Downtown Evanston shoppers may get five extra minutes before a parking ticket hits their windshield after the city's Economic Development Committee directed staff Thursday, June 25, to explore the change. A separate proposal discussed at the same meeting would convert one to two metered spaces per commercial block into free 15-minute "Quick-Stop Zones" for pickups and short errands.
No formal vote was taken. Deputy City Manager Carina Sánchez was directed to report back at the committee's July meeting on whether the five-minute grace period can be programmed into the ParkEvanston app. A specific date has not been posted.
The reforms grew out of a survey of 155 local business owners compiled by Paul Zalmezak, the city's economic development manager.

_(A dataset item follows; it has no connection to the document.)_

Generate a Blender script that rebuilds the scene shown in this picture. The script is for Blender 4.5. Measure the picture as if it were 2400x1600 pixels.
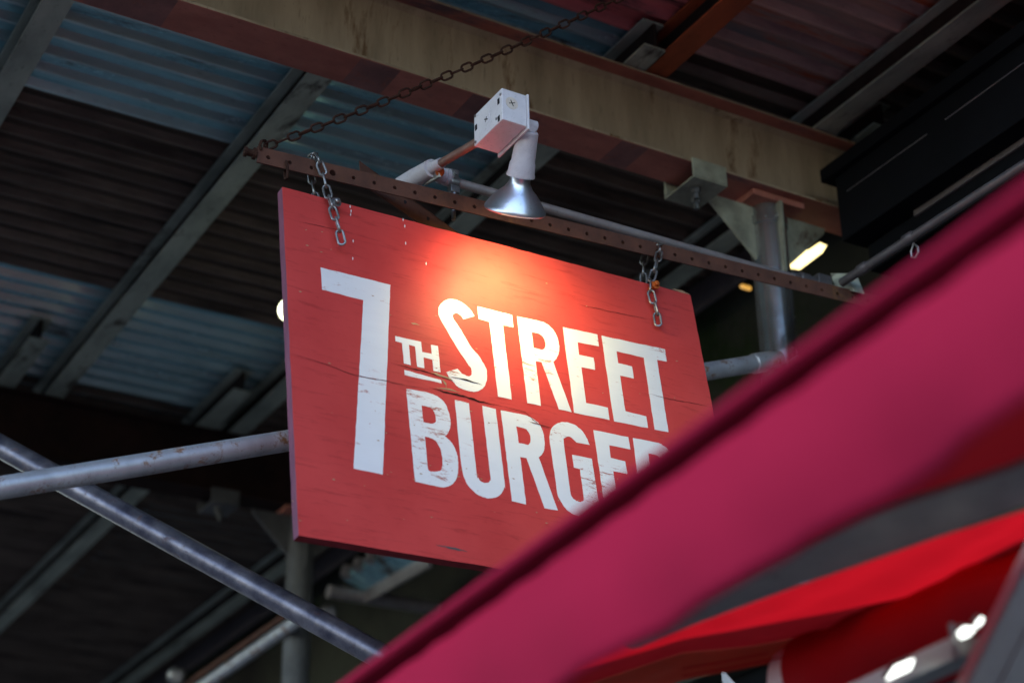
import bpy, math, random
from mathutils import Vector, Matrix
from mathutils.geometry import tessellate_polygon
random.seed(7)
S = bpy.context.scene
COL = S.collection
for o in list(bpy.data.objects): bpy.data.objects.remove(o)
rad = math.radians

# ------------------------------------------------------------------ camera
PITCH, ROLL, YAW, FPX = rad(26.7), rad(-1.15), rad(59.2), 4267.0
EYE = Vector((0, 0, 1.6))
FW = Vector((math.cos(YAW)*math.cos(PITCH), math.sin(YAW)*math.cos(PITCH), math.sin(PITCH)))
r0 = Vector((math.sin(YAW), -math.cos(YAW), 0)); u0 = r0.cross(FW)
RT = r0*math.cos(ROLL) + u0*math.sin(ROLL)
UP = -r0*math.sin(ROLL) + u0*math.cos(ROLL)
cd = bpy.data.cameras.new('camera'); cam = bpy.data.objects.new('camera', cd); COL.objects.link(cam)
cam.matrix_world = Matrix(((RT.x, UP.x, -FW.x, EYE.x), (RT.y, UP.y, -FW.y, EYE.y), (RT.z, UP.z, -FW.z, EYE.z), (0, 0, 0, 1)))
cd.sensor_width = 36; cd.lens = FPX/2400*36; cd.clip_start = .05; cd.clip_end = 500
cd.dof.use_dof = True; cd.dof.focus_distance = 3.36; cd.dof.aperture_fstop = 2.45; cd.dof.aperture_blades = 9
S.camera = cam

# ------------------------------------------------------------------ sky, sun, exposure
SUN_EL, SUN_AZ = 48, 205          # azimuth of the sun, degrees anticlockwise from +X
W = bpy.data.worlds.new('World'); S.world = W; W.use_nodes = True
nt = W.node_tree; bg = nt.nodes['Background']
sky = nt.nodes.new('ShaderNodeTexSky'); sky.sky_type = 'NISHITA'; sky.sun_disc = False
sky.sun_elevation = rad(SUN_EL); sky.sun_rotation = rad(90-SUN_AZ); sky.air_density = 1.0; sky.dust_density = 0.6; sky.ozone_density = 3.0
nt.links.new(sky.outputs[0], bg.inputs[0]); bg.inputs[1].default_value = 0.15
sd = bpy.data.lights.new('sun', 'SUN'); sd.energy = 0.5; sd.angle = rad(25); sd.color = (1, .95, .88)
so = bpy.data.objects.new('sun', sd); COL.objects.link(so)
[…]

His memo to the committee was direct. "The overarching consensus is that the current parking system acts as a competitive disadvantage for local businesses," Zalmezak wrote.
Surveyed owners said customers are choosing Wilmette, Skokie, and Westfield Old Orchard over Evanston because those communities offer free, hassle-free parking. The survey also identified a "dwell time mismatch." Quick-service restaurants and retailers need high turnover in 15-to-30-minute windows, while salons and dine-in restaurants need more than two hours. The current blanket two-hour limit serves neither well.
Drew Beckman, owner of Heroines & Heroes comic book and gaming store at 2026 Central St. and a committee member, voiced support for the grace period. He described watching an enforcement officer linger near an expiring meter: "To watch a guy stand around for a couple of minutes with his pad out, taking pictures, getting ready to write the ticket … even if it's once every week, it burns an impression in people's minds."
Sánchez noted the enforcement system is now largely automated, with vehicles reading license plates. She confirmed the city sets no ticket quotas.
Councilmember Bobby Burns (5th Ward) urged that any grace-period standard be built into the system rather than left to individual officers' discretion. Councilmember Matt Rodgers (8th Ward) raised a practical question: "What happens in six minutes?"
Rodgers supported extending the current two-hour meter limit to three hours for evening visitors. He and Councilmember Clare Kelly (1st Ward) both rejected a "dynamic pricing" proposal floated by Councilmember Jonathan Nieuwsma (4th Ward), with Rodgers saying unpredictable costs would turn people away.
Other ideas on the table include a "first hour free" pilot using merchant validation and an employee parking program modeled on Winnetka's system for business-district workers. Currently, expired-meter tickets in Evanston cost $25, and meters run from 8 a.m. to 9 p.m. Monday through Saturday.
Sánchez was directed to return with a grace-period update at the committee's July meeting.